Start of Data shown

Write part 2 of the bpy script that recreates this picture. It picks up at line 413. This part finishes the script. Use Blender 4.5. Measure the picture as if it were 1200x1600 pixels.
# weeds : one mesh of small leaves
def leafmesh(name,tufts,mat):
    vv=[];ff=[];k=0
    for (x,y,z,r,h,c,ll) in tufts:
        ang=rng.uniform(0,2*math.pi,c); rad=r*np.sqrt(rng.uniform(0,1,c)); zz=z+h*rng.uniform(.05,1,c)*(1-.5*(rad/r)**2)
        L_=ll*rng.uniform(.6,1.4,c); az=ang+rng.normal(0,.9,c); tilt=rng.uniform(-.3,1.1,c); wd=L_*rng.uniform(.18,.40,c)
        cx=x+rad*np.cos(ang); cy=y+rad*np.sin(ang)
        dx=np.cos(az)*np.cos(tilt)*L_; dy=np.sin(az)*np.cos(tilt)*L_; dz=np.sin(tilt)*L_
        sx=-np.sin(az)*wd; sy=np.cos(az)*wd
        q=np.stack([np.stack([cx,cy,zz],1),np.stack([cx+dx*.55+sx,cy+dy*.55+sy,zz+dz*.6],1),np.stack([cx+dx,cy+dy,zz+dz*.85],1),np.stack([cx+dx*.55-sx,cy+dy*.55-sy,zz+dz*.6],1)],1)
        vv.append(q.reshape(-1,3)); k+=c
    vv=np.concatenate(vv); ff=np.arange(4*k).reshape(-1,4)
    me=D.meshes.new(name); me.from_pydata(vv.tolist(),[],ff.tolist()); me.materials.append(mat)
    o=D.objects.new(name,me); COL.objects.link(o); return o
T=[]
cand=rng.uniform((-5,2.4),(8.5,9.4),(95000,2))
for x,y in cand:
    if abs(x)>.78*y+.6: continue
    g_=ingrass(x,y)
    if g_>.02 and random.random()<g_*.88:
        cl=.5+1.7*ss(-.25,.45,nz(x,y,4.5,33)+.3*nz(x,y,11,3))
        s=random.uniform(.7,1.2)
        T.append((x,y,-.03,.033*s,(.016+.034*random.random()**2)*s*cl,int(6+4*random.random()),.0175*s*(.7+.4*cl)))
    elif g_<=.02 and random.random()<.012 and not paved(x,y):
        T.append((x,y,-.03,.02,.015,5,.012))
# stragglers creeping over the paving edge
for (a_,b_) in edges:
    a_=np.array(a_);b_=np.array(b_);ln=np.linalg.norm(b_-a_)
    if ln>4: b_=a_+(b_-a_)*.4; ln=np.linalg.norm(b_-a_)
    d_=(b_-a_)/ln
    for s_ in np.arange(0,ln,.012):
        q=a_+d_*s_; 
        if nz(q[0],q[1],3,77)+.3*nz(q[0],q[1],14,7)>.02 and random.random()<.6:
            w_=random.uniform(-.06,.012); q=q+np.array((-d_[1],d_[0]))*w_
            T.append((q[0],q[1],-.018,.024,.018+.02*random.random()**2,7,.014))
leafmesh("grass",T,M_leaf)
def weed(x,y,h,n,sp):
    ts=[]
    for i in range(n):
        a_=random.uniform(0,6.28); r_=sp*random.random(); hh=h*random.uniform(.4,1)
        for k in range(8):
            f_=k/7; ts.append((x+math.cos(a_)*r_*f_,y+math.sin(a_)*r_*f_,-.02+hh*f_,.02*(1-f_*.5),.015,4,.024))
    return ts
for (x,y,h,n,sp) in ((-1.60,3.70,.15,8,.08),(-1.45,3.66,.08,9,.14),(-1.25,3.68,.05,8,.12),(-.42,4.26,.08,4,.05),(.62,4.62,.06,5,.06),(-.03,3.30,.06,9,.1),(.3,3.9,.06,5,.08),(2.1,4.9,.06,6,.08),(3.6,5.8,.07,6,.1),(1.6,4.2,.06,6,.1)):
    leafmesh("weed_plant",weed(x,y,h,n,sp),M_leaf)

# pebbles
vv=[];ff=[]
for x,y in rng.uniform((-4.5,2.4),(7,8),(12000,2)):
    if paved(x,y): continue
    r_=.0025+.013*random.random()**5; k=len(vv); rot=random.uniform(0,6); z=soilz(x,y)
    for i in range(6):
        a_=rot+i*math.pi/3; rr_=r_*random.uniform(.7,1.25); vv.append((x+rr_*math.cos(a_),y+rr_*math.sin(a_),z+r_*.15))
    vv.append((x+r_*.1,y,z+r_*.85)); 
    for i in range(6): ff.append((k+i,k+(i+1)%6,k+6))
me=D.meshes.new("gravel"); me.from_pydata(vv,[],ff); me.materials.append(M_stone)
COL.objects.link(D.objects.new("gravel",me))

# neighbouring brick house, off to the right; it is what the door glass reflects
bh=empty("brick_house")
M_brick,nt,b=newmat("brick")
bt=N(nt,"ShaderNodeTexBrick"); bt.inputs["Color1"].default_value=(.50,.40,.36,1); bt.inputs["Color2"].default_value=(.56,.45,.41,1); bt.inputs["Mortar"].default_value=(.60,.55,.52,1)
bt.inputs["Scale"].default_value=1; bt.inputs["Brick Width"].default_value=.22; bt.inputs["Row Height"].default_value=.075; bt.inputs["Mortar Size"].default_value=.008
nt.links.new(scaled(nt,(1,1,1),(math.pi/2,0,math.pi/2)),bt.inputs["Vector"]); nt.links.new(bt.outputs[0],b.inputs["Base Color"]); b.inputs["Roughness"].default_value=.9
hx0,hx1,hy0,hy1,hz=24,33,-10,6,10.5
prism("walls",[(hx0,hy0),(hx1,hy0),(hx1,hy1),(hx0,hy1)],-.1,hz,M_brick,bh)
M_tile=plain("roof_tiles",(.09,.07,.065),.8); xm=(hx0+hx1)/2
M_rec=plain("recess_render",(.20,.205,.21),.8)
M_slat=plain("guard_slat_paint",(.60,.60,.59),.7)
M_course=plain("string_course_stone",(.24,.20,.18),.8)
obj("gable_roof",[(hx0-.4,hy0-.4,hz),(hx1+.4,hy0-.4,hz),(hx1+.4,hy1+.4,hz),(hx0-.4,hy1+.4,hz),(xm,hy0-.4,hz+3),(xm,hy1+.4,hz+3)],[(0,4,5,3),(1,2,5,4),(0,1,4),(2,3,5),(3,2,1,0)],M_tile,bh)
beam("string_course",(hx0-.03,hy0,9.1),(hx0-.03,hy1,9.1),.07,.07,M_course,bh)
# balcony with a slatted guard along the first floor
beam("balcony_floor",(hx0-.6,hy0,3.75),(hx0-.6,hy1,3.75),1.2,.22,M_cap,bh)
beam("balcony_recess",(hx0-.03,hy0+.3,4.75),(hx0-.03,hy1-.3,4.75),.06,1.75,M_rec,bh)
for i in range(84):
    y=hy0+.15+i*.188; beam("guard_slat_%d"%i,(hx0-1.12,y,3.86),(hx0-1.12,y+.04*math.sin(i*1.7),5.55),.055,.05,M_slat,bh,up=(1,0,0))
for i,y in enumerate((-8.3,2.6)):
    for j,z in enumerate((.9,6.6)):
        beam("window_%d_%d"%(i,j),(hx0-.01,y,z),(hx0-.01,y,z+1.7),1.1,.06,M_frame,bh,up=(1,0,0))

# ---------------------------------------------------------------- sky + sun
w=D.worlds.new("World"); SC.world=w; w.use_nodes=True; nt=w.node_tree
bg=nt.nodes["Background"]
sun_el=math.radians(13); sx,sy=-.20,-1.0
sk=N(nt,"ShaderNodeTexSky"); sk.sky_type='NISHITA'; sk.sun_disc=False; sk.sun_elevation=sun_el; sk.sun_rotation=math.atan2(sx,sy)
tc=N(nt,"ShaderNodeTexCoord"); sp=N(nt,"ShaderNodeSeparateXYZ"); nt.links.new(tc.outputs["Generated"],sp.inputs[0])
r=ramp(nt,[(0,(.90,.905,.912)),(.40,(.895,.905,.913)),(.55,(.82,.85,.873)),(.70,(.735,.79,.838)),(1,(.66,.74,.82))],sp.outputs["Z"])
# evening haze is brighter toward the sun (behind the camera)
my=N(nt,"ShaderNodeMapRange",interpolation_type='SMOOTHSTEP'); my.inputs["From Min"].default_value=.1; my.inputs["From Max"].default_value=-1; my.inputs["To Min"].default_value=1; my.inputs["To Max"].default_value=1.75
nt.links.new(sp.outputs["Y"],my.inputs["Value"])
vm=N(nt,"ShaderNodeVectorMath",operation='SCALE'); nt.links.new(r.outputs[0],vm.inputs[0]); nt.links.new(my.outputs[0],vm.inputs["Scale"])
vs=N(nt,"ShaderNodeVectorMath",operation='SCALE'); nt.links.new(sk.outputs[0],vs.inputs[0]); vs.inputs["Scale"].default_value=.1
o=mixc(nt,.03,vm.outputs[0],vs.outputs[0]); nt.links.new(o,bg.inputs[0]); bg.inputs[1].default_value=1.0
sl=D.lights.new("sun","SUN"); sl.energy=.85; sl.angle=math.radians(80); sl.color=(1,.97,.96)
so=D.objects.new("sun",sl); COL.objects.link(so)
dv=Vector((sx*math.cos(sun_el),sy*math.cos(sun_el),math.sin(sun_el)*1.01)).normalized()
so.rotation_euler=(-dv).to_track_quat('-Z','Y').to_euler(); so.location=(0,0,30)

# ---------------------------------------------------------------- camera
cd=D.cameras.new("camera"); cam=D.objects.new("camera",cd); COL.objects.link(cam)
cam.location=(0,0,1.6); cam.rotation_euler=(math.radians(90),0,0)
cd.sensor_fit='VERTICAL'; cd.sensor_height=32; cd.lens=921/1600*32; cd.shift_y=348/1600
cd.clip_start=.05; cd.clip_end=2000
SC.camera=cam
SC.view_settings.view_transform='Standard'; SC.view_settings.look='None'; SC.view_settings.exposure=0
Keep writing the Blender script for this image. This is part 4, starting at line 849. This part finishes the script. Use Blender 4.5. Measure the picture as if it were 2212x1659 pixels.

End of Data shown

§ **Problem**
Each line that holds the word "pixels" is to be copied.

§ **Answer for this exercise**
Write part 2 of the bpy script that recreates this picture. It picks up at line 413. This part finishes the script. Use Blender 4.5. Measure the picture as if it were 1200x1600 pixels.
Keep writing the Blender script for this image. This is part 4, starting at line 849. This part finishes the script. Use Blender 4.5. Measure the picture as if it were 2212x1659 pixels.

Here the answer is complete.